Capitaine d’un Atlético historique… mais encore tendre
Vainqueur de la Copa de la Reina en 2016, champion en 2017, l’Atlético de Madrid s’affirme dans le paysage du football espagnol depuis 2 saisons. Pour sa capitaine, « gagner la coupe a été une immense satisfaction car le club s’est longtemps battu pour soulever ce trophée ». A l’époque, elle avait déjà conscience que ce succès historique contre le Barça était simplement un premier pas : « désormais, nous savons de quelle façon nous devons jouer pour y parvenir et combien il faut souffrir. C’est le chemin à suivre pour remporter des titres.
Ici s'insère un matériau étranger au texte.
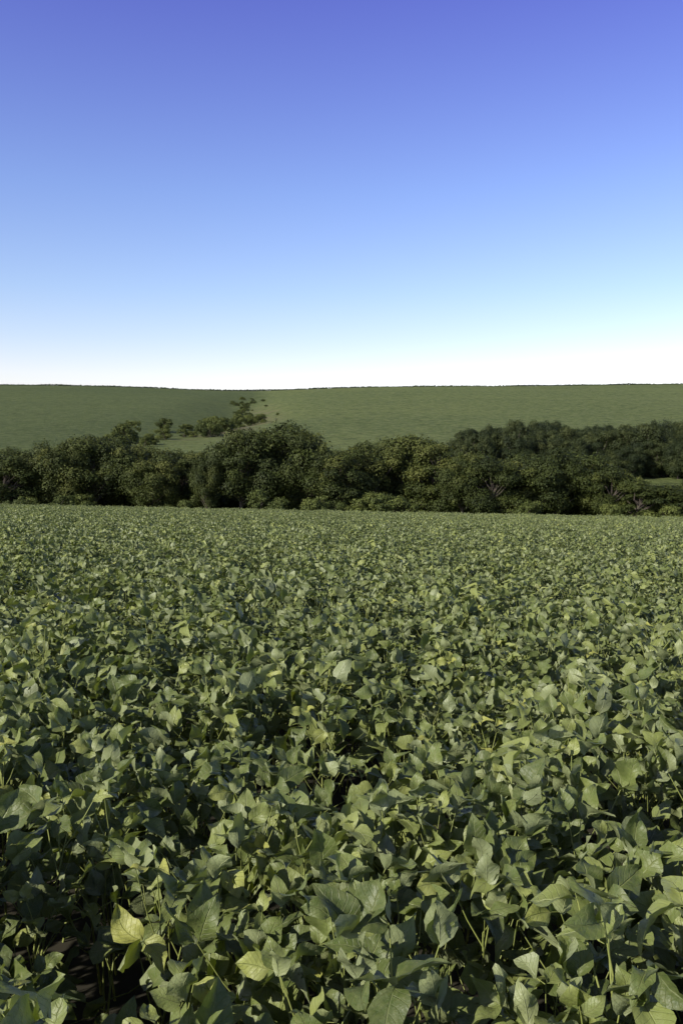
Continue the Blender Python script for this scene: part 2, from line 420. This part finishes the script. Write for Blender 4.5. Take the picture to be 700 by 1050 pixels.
back = [(20, 459, 126, 34), (48, 457, 124, 30), (78, 450, 127, 36), (112, 443, 128, 36), (145, 456, 124, 30), (176, 461, 126, 32), (206, 464, 122, 26), (234, 455, 124, 28), (268, 443, 124, 34),
        (300, 448, 124, 32), (332, 455, 124, 34), (365, 453, 128, 32), (402, 450, 126, 36), (435, 452, 128, 32), (465, 460, 124, 32), (490, 464, 124, 30),
        (522, 464, 126, 32), (552, 464, 126, 34), (585, 464, 125, 32), (612, 468, 124, 26), (638, 480, 124, 22)]
for px, t, d, r in back: put_tree(px, t, d, r)
for px in list(range(-420, -20, 34)) + list(range(745, 1150, 36)):
    put_tree(px, 458 + random.uniform(-14, 16) + (20 if px > 700 else 0), random.uniform(104, 118), random.uniform(28, 38))
# shrub prototypes
shrub_col = bpy.data.collections.new('shrubs')
for i in range(5):
    me = make_tree(3, 1.9, 0.1, 14, 240, 0.11, M_shrub)
    o = bpy.data.objects.new('shrub', me); shrub_col.objects.link(o)
grove_col = bpy.data.collections.new('grove_trees')
for me, h, r in tree_meshes:
    me = me.copy(); me.materials[0] = M_grove
    o = bpy.data.objects.new('grove_tree', me); grove_col.objects.link(o)
def scat(name, col, arr, ncol):
    arr = np.array(arr); n = len(arr)
    scatter(name, col, arr[:, :3], np.stack([np.zeros(n), np.zeros(n), rng.uniform(0, 6.28, n)], 1), arr[:, 3:6], rng.integers(0, ncol, n))
# understory at the field edge
A = []
for px in np.arange(-450, 1180, 14):
    if rng.random() < 0.45: continue
    d = rng.uniform(99, 106); x = px2w(px + rng.normal(0, 6), d); s = rng.uniform(0.4, 1.1)
    A.append((x, d, float(terrain(x, d)) - 0.1, s * 1.1, s * 1.1, s))
for px, s in ((395, 1.25), (408, 1.2), (380, 1.0), (22, 0.9), (262, 1.2), (330, 1.15), (540, 1.0)):
    x = px2w(px, 96); A.append((x, 96, float(terrain(x, 96)) - .1, s, s, s * .9))
for px in np.arange(-450, 1180, 11):
    d = rng.uniform(110, 124); x = px2w(px, d); s = rng.uniform(1.2, 2.2)
    if px > 640: s *= 0.7
    A.append((x, d, float(terrain(x, d)) - 0.1, s * 1.2, s * 1.2, s))
scat('understory_shrubs', shrub_col, A, 5)
# right grove, farther away
A = []
for i in range(120):
    px = rng.uniform(470, 1000); d = rng.uniform(188, 232) 
    top = 433 + 3 * math.sin(px / 23) + rng.uniform(0, 10) + max(0, 490 - px) * 0.4
    x = px2w(px, d); zb = float(terrain(x, d)) - .2; H = max(4, ztop(top, d) - zb); w = rng.uniform(0.7, 1.05) * 0.85
    A.append((x, d, zb - 1.5, w, w, (H + 1.5) / 12))
for px in np.arange(470, 1000, 8):
    d = rng.uniform(180, 190); top = rng.uniform(446, 466); x = px2w(px, d); zb = float(terrain(x, d)) - 1.2; H = ztop(top, d) - zb
    A.append((x, d, zb, .62, .62, H / 12))
scat('distant_tree_grove', grove_col, A, len(tree_meshes))
# gully scrub
A = []
for i in range(60):
    y = 255 + 235 * rng.random(); w = 6.5
    x = gully_x(y) + rng.normal(0, w); s = rng.choice([rng.uniform(0.4, 1.1), rng.uniform(1.2, 2.1)])
    A.append((x, y, float(terrain(x, y)) - .2, s * rng.uniform(.9, 1.3), s * 1.1, s * rng.uniform(.8, 1.2)))
for i in range(30):
    y = rng.uniform(490, 700); x = gully_x(y) + rng.normal(0, 6); s = rng.uniform(0.35, 1.1)
    A.append((x, y, float(terrain(x, y)) - .2, s * 1.3, s * 1.3, s))
scat('gully_scrub', shrub_col, A, 5)
# leaf strip added to draw the thin dark skyline edge
mb = MB(); n = 16000
hx = rng.uniform(-620, 620, n); hy = 915 + rng.uniform(-4, 4, n) ; hz = terrain(hx, hy) + rng.random(n) * (1.3 + 0.4 * np.sin(hx / 37) * np.sin(hx / 11))
d = rng.normal(size=(n, 3)); e = rng.normal(size=(n, 3)); P = np.stack([hx, hy, hz], 1)
V = np.stack([P - d * .45, P + e * .45, P + d * .45, P - e * .45], 1).reshape(-1, 3)
mb.add(V, np.arange(n)[:, None] * 4 + np.arange(4), None, 0.1, 0)
ob = bpy.data.objects.new('crest_hedgerow', mb.mesh('crest_hedgerow', [M_grove], False)); scene.collection.objects.link(ob)

# ------------------------------------------------------------------ light
EL = math.radians(30); az = math.atan2(-0.78, -0.62)
sd = Vector((math.sin(az) * math.cos(EL), math.cos(az) * math.cos(EL), math.sin(EL)))
sl = bpy.data.lights.new('sun', 'SUN'); sl.energy = 5.0; sl.angle = math.radians(0.5); sl.color = (1.0, 0.95, 0.83)
so = bpy.data.objects.new('sun', sl); scene.collection.objects.link(so); so.rotation_euler = sd.to_track_quat('Z', 'Y').to_euler()
w = bpy.data.worlds.new('World'); scene.world = w; w.use_nodes = True
nt = w.node_tree; bg = nt.nodes['Background']
sky = nt.nodes.new('ShaderNodeTexSky'); sky.sky_type = 'NISHITA'; sky.sun_disc = False
sky.sun_elevation = EL; sky.sun_rotation = az; sky.air_density = 1.0; sky.dust_density = 0.6; sky.ozone_density = 2.0
tc = nt.nodes.new('ShaderNodeTexCoord'); sp = nt.nodes.new('ShaderNodeSeparateXYZ'); nt.links.new(tc.outputs['Generated'], sp.inputs[0])
cr = nt.nodes.new('ShaderNodeValToRGB'); nt.links.new(sp.outputs[2], cr.inputs[0])
K = 3.4
stops = [(0.0, (2.2, 1.75, 1.75)), (0.09, (2.5, 1.96, 1.9)), (0.13, (2.18, 1.86, 1.90)), (0.18, (1.90, 1.77, 1.96)), (0.28, (1.60, 1.54, 2.05)), (0.368, (1.38, 1.23, 2.03)),
         (0.446, (1.20, 0.97, 2.0)), (0.6, (0.5, 0.42, 0.7)), (1.0, (0.18, 0.2, 0.22))]
e = cr.color_ramp.elements
for i, (p_, c_) in enumerate(stops):
    col = (*[a / K for a in c_], 1)
    if i == 0: e[0].position = p_; e[0].color = col
    elif i == len(stops) - 1: e[len(e) - 1].position = p_; e[len(e) - 1].color = col
    else: q = e.new(p_); q.color = col
m1 = mixc(nt, 1.0, sky.outputs[0], cr.outputs[0], 'MULTIPLY')
vs = nt.nodes.new('ShaderNodeVectorMath'); vs.operation = 'SCALE'; nt.links.new(m1, vs.inputs[0]); vs.inputs['Scale'].default_value = K
nt.links.new(vs.outputs[0], bg.inputs[0]); bg.inputs[1].default_value = 0.10

# ------------------------------------------------------------------ camera
cam = bpy.data.cameras.new('camera'); co = bpy.data.objects.new('camera', cam); scene.collection.objects.link(co)
cam.sensor_fit = 'VERTICAL'; cam.sensor_height = 24; cam.lens = 24 * F / 1050; cam.clip_end = 6000; cam.clip_start = 0.05
co.location = (0, 0, CAMZ); co.rotation_euler = (math.radians(90) - math.atan((525 - HZ) / F), 0, 0)
scene.camera = co
scene.view_settings.view_transform = 'Standard'; scene.view_settings.look = 'None'; scene.view_settings.exposure = 0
Nous continuerons de travailler car ce n’est pas un aboutissement. Pour nous, c’est le début de quelque chose de grand. L’objectif de l’année qui vient sera de rendre l’équipe consciente que nous faisons partie des grandes. Nous devons aspirer à bien plus, être plus régulière en Liga pour mériter de la gagner car si on corrige ça, nous pourrons gagner le championnat ». Prémonitoire. Car en 2016-2017, les Colchoneras ont été tout simplement injouables en Liga : invaincues (24 victoires, 6 nuls), 2e attaque (91 buts) et 3e meilleure défense (17 buts), elles ont devancé le Barça de 3 points. Cerise sur le gâteau, elles ont de nouveau eu les honneurs du Calderón, contre les Culés et contre l’Athletic, tenante du titre. Et encore mieux : leurs homologues masculins leur ont même fait une haie d’honneur pour les féliciter !
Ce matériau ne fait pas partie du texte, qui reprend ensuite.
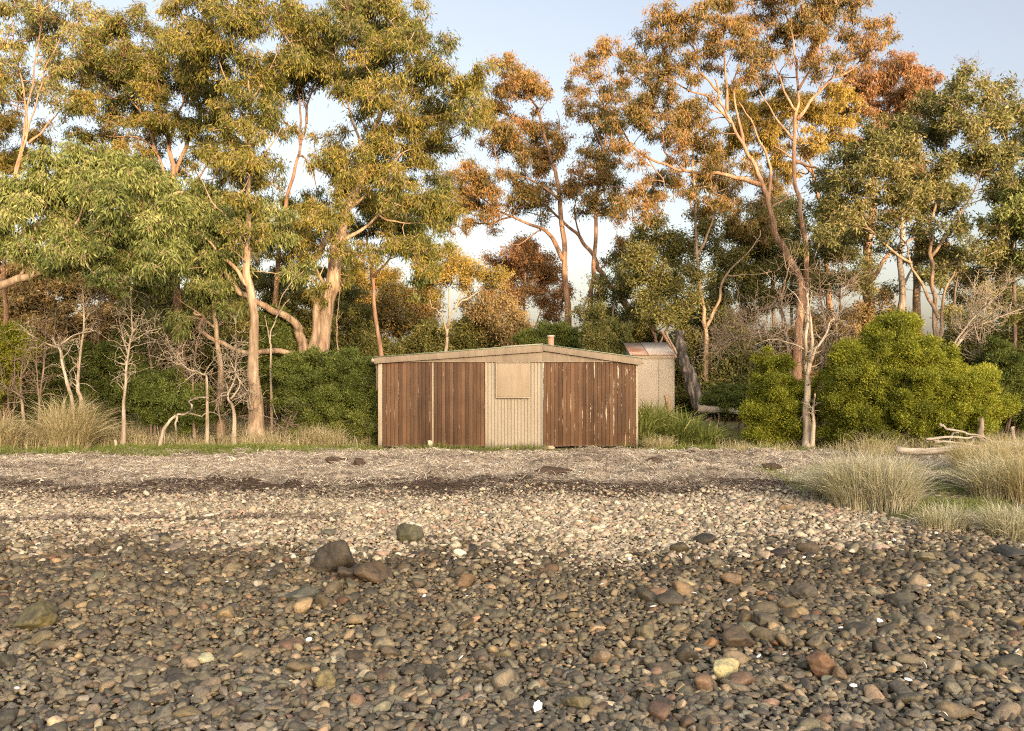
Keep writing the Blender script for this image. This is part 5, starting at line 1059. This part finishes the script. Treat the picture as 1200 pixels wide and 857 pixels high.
# ------------------------------------------------------------------ dried seagrass wrack
def litter(nb, xr, yf, L, W_, seed, lift=.03, up=.25):
    r = np.random.default_rng(seed); x = xr[0] + (xr[1] - xr[0]) * r.random(nb); y = yf(x, r)
    b = np.stack([x, y, ground_z(x, y) + r.random(nb) ** 2 * lift], 1)
    a = r.random(nb) * 2 * np.pi; d = np.stack([np.cos(a), np.sin(a), r.normal(size=nb) * up], 1); ln = L * (.4 + r.random(nb))[:, None]
    s_ = np.cross(d, [0, 0, 1.]) + r.normal(size=(nb, 3)) * .4; s_ /= np.linalg.norm(s_, axis=1, keepdims=True); w_ = W_ * (.5 + r.random(nb))[:, None]
    m_ = b + d * ln * .5 + np.array([0, 0, 1]) * ln * .12; e = b + d * ln
    V = np.stack([b - s_ * w_, b + s_ * w_, m_ - s_ * w_, m_ + s_ * w_, e - s_ * w_ * .5, e + s_ * w_ * .5], 1).reshape(-1, 3)
    i = (np.arange(nb) * 6)[:, None]; Q = np.concatenate([i + np.array([[0, 1, 3, 2]]), i + np.array([[2, 3, 5, 4]])])
    dk = sstep(.52, .68, fbm(x, y * 1.6, 1.1, 3, 17)); t = np.clip(.58 + r.normal(size=nb) * .2 - .32 * dk, 0, 1); return V, Q, np.concatenate([t, t]), x, y
V, Q, t, _, _ = litter(125000, (-15.5, 15.5), lambda x, r: 14.2 + 5.2 * r.random(len(x)), .10, .005, 301)
n_1 = len(V)
V2, Q2, t2, x2, y2 = litter(48000, (-12, 12), lambda x, r: 13.75 + .36 * r.normal(size=len(x)) + (fbm(x, x * 0, .6, 3) - .5) * 1.0, .08, .005, 302, .02)
t2 = np.clip(t2 * .45 - .08, 0, 1)
V3, Q3, t3, x3, y3 = litter(9000, (-9.5, -2.2), lambda x, r: 11.65 + .12 * np.sin(x * .9) + (fbm(x, x * 0 + 2.3, .8, 2) - .5) * .5 + .13 * r.normal(size=len(x)), .07, .005, 303, .05)
t3 = np.clip(t3 * .4 - .05, 0, 1)
V4, Q4, t4, x4, y4 = litter(14000, (-9.5, 9.0), lambda x, r: 12.9 + .45 * r.normal(size=len(x)), .06, .004, 304, .05); t4 = np.clip(t4 * .6, 0, 1)
Va = [V, V2, V3, V4]; offs = np.cumsum([0] + [len(a) for a in Va])
tag(mesh_np('seaweed_wrack', np.concatenate(Va), np.concatenate([q + o for q, o in zip((Q, Q2, Q3, Q4), offs)]), attrs={'tone': np.concatenate([t, t2, t3, t4])}, mat=G_WRACK, smooth=False), 'dried grey brown seagrass wrack banked along the top of the beach', 'seaweed', kind='stuff')
# darker matted clods of weed on the bank
m_, nt_, out_ = new_mat('matted_weed'); v_ = pos(nt_)
principled(nt_, out_, ramp(nt_, [(.3, (.035, .024, .018)), (.6, (.095, .065, .048)), (.8, (.19, .14, .11))], noise(nt_, v_, 60, 5, .7)).outputs[0], .95, bump(nt_, noise(nt_, v_, 60, 5, .7), 1, .03), .1)
for k, (px, py, wp, hp, lab) in enumerate([(395, 541, 22, 8, 'dark matted weed clod left of the left shed doors'), (421, 544, 20, 7, 'dark weed clod just outside the left end of the shed'), (648, 552, 46, 9, 'broad dark weed clod in front of the corrugated bay'), (768, 541, 26, 7, 'dark weed clod before the right shed doors'), (812, 530, 14, 6, 'small dark weed clod by the strap leaved clumps'), (905, 548, 26, 7, 'dark weed clod left of the right tussocks')]):
    g = ray_ground(px, py); w_ = wp * g[1] / F / 2; v, f = rock_shape(3, 950 + k, 9, 8, .9); v = v * np.array([w_, w_ * .6, hp * g[1] / F * .7])
    tag(mesh_np('seaweed_clod', v, tris=f, mat=m_, loc=(g[0], g[1], float(ground_z(g[0], g[1])))), lab, 'seaweed')
g = ray_ground(505, 527); v, f = rock_shape(3, 977, 12, 12, .1); o = mesh_np('doorstop_stone', v * np.array([.075, .07, .09]), tris=f, mat=M_STONE_O, loc=(sx(505), YS - .16, .06)); o.color = (.40, .33, .26, 1)
tag(o, 'pale round stone propped at the foot of the left doors', 'stone')
v, f = rock_shape(3, 978, 12, 12, .1); o = mesh_np('doorstop_stone', v * np.array([.11, .08, .06]), tris=f, mat=M_STONE_O, loc=(sx(643), YS - .2, .03)); o.color = (.34, .27, .20, 1)
tag(o, 'pale low stone propped at the foot of the right doors', 'stone')

# ------------------------------------------------------------------ grasses
def on_ground(x, y): return np.stack([x, y, ground_z(x, y) - .01], 1)
def patch(px, py_, Y_, rx, ry):
    cx = (px - 600) / F * Y_
    def fn(n):
        a = r_.random(n) * 2 * np.pi; q = r_.random(n) ** .6; return on_ground(cx + np.cos(a) * q * rx, Y_ + np.sin(a) * q * ry)
    return fn
def tussock(label, px, Y_, rx, ry, h, n, mat, lean, seed, width=.006, group='tussocks of coarse grass', name='grass_tussock', dirx=0., curve=.5):
    r = np.random.default_rng(seed); cx = (px - 600) / F * Y_
    def fn(n):
        a = r.random(n) * 2 * np.pi; q = r.random(n) ** .5; return on_ground(cx + np.cos(a) * q * rx, Y_ + np.sin(a) * q * ry)
    b = fn(n); out = (b - np.array([cx, Y_, 0])); out[:, 2] = 0; out = out / np.array([rx, ry, 1]) + np.array([dirx, 0, 0]) + r.normal(size=(n, 3)) * np.array([.4, .4, 0])
    P_ = blades(n, lambda k: b, h, lean, width, r, curve, out)
    V, Q, T, t = P_; o = mesh_np(name, V, Q, T, {'tone': t}, mat, smooth=False); return tag(o, label, 'grass', group)
tussock('large straw coloured tussock with arching blades at the foot of the twin sapling', 80, 20.0, .50, .35, 1.25, 1700, G_DRY, .8, 401, .013, dirx=.35)
tussock('straw tussock cut by the far left edge', -8, 20.2, .5, .35, .95, 1100, G_DRY, .75, 402, .013)
tussock('short dry tussock left of the big gum base', 378, 20.6, .5, .25, .55, 1300, G_DRY, .6, 403)
tussock('big pale silver tussock left of the green turf patch', 1005, 12.4, .38, .34, .80, 2000, G_SILVER, .55, 404, .009, dirx=-.3)
tussock('big pale silver tussock leaning beside the first, nearer the green patch', 1044, 12.1, .32, .28, .78, 1700, G_SILVER, .5, 405, .009, dirx=.2)
tussock('silver tussock on the left outer edge of the right hand clump', 978, 12.9, .26, .26, .58, 1200, G_SILVER, .65, 406, .009, dirx=-.4)
tussock('tall straw and silver tussock at the right edge', 1166, 12.9, .36, .32, .66, 1600, G_SILVER, .65, 407, .009, dirx=-.4)
tussock('tall straw tussock half cut by the right edge', 1206, 12.6, .36, .32, .70, 1500, G_DRY, .6, 408, .009, dirx=-.1)
tussock('short silver tussock in front of the green patch', 1108, 11.05, .30, .16, .34, 1000, G_SILVER, .75, 409, .008)
tussock('short silver tussock lowest on the right, spilling over the stones', 1184, 10.7, .28, .22, .42, 1200, G_SILVER, .85, 410, .008, dirx=-.15)
tussock('dark straw tussock behind the right hand clump', 1150, 15.0, .45, .3, .62, 1500, G_DRY, .6, 412, .008, dirx=-.3)
tussock('ragged straw tussock low among the driftwood at the right edge', 1196, 15.8, .5, .4, .6, 1300, G_DRY, .7, 413, .009)
GL = 'strap leaved clumps beside the shed'
tussock('tall strap leaved clump against the outhouse wall', 766, 21.6, .36, .3, 1.05, 900, G_STRAP, .75, 421, .030, GL, 'strap_leaf_plant', curve=.7)
tussock('strap leaved clump right of the tall one', 795, 21.2, .42, .3, .85, 900, G_STRAP, .85, 422, .030, GL, 'strap_leaf_plant', curve=.7)
tussock('low strap leaved clump near the grassy bank', 822, 21.0, .4, .3, .6, 600, G_STRAP, .85, 423, .026, GL, 'strap_leaf_plant', curve=.7)
tussock('strap leaved clump growing against the right end of the shed', 753, 21.0, .2, .3, .9, 450, G_STRAP, .75, 426, .028, GL, 'strap_leaf_plant', curve=.7)
tussock('small straw tussock at the foot of the strap leaved clumps', 772, 20.2, .32, .2, .36, 900, G_DRY, .9, 424, .006)
tussock('straggly straw tussock in front of the driftwood log', 1030, 17.6, .4, .25, .6, 500, G_DRY, .8, 425, .006, dirx=.3)
def field(name, label, regions, mat, seed):
    """regions: (n, x0, x1, y0, y1, h, lean, width)"""
    r = np.random.default_rng(seed); parts = []
    for (n_, x0, x1, y0, y1, h, ln_, w_) in regions:
        x = x0 + (x1 - x0) * r.random(n_); y = y0 + (y1 - y0) * r.random(n_)
        k = fbm(x, y, 1.3, 3, seed) + (r.random(n_) - .5) * .25
        e = np.minimum((y - y0) / .5, 1) + (fbm(x, y, 2.2, 2, seed + 3) - .5) * 1.2
        s_ = (k > (.45 if name == 'green_grass' else .40)) & (e > .25); b = on_ground(x[s_], y[s_]); hh = h * (.55 + .9 * fbm(b[:, 0], b[:, 1], 1.8, 2, seed))
        q = blades(len(b), lambda _: b, 1.0, ln_, w_, r); V, Q, T, t = q
        V = V.copy().reshape(-1, 7, 3); V = b[:, None] + (V - b[:, None]) * hh[:, None, None]; parts.append((V.reshape(-1, 3), Q, T, t))
    V, Q, T, t = join_blades(parts); return tag(mesh_np(name, V, Q, T, {'tone': t}, mat, smooth=False), label, 'grass', kind='stuff')
field('green_grass', 'short green grass along the top of the seaweed bank', [(68000, -15.5, -3.15, 18.4, 20.3, .17, .75, .035), (5500, -3.2, 3.2, 19.9, 20.34, .15, .7, .035), (18000, 5.2, 14.5, 19.0, 19.9, .13, .7, .045), (14000, 4.3, 11, 12.2, 16, .16, .8, .03), (9000, 5.0, 6.9, 11.3, 13.6, .17, .8, .025), (7000, 2.8, 5.6, 19.4, 20.3, .12, .7, .05)], G_GREEN, 431)
field('dry_grass', 'pale dry grass standing under the gums', [(16000, -13, -3.4, 20.2, 22.4, .46, .6, .02), (9000, -13, -3.2, 22, 26, .45, .6, .016), (6000, 7.0, 13, 17.6, 20.5, .42, .6, .014), (1500, 4.5, 8, 18.9, 19.6, .3, .7, .02)], G_DRY, 432)
field('rank_grass', 'rank olive grass on the bank between the shed and the bright bush', [(11000, 3.0, 6.4, 20.6, 23.6, .28, .7, .025), (6000, -4.4, -3.2, 20.3, 23, .3, .7, .025), (8000, 6, 12, 20, 24, .3, .7, .025)], G_MIXED, 433)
Actuellement à 2 longueurs du Barça après 19 journées, l’Atlético est en retrait par rapport à ses performances de la saison dernière mais il est toujours en course pour faire le doublé. Mais si sur la scène domestique, les Indias continuent de jouer les premiers rôles, l’exercice 2017-2018 a été marqué par une humiliante élimination en Ligue des Champions. Sorties 15-2 sur l’ensemble des deux matches après avoir subi une rouste 12-2 au retour contre le Vfl Wolsburg, elles ont pu mesurer le fossé qui les sépare du très haut niveau, tutoyé il y a 2 ans contre l’Olympique lyonnais (9-1 sur les deux matches en 1/8 en novembre 2015). Une déroute qui pourrait la conduire à quitter son club de toujours ? Actuellement, rien n’est moins sûr, en tous cas si l’on se fie à ce qu’elle disait à la revue Panenka au printemps dernier, même on sent que l’idée d’un exil pour germer : « Aujourd’hui, ce n’est pas si important d’émigrer parce que la Primera progresse et de nombreuses joueuses étrangères viennent. Mais après, c’est vrai que ça dépend de tes objectifs, vivre quelque chose de nouveau, sortir de chez soi. Ça concerne le foot comme les études. Nous ne savons pas ce qui peut se passer dans un ou deux étés« .
Ultra professionnelle et ambitieuse
Amanda Sampedro connaît le chemin à parcourir pour accéder au gratin européen. Membre du XI de l’année en Liga Iberdrola, la milieu de terrain qui voulait devenir journaliste (elle a même validé sa première année) avant de s’orienter vers des études de kiné ne laisse rien au hasard en ce qui concerne son hygiène de vie, comme elle le détaille dans Marca : « Mon régime alimentaire se compose de légumes, de poisson, de viande blanche, soit de la dinde soit du poulet, et du riz. Ça me permet d’être toujours d’être pleine d’énergie. Je ne mange pas de pain et ne boit pas de boissons gazeuses ». Son travail hors terrain ne s’arrête pas à la comida : « Je me force toujours à me reposer un minimum de 8 heures par jour et, en club comme avec la sélection, je complète l’entraînement avec des exercices individuels de musculation et des étirements ».

Une façon de travailler qui fait d’elle un exemple en Espagne car outre son palmarès récent en club, elle a aussi remporté des titres avec l’Espagne : championne et vice-championne d’Europe et 3e du Mondial avec la Sub17, vice-championne d’Europe avec la Sub19. L’été dernier, la Roja a longtemps rêvé d’accéder au dernier carré de l’Euro aux Pays-Bas mais l’Autriche l’a emporté aux tirs aux buts. Une déception forcément difficile à encaisser : « Après la phase de qualification où nous avons fait le plein de victoires et le dernier amical contre la Belgique (7-0), nous avons eu beaucoup d’attentes, ressassait-elle après coup. Les adversaires nous connaissaient et ont fermé le jeu. Il nous a manqué de l’agressivité, de l’égoïsme face au but, être plus insistantes et la chance nous a tourné le dos lors de la séances de tirs aux buts qui sont toujours une loterie. Mais tout événement contraire doit servir de leçon et stimuler pour le futur. Ce qui s’est passé à l’Euro doit nous servir pour grandir et nous rendre meilleures ». Une expérience indispensable pour espérer se qualifier au prochain Mondial en France en 2019 et surtout bien y figurer.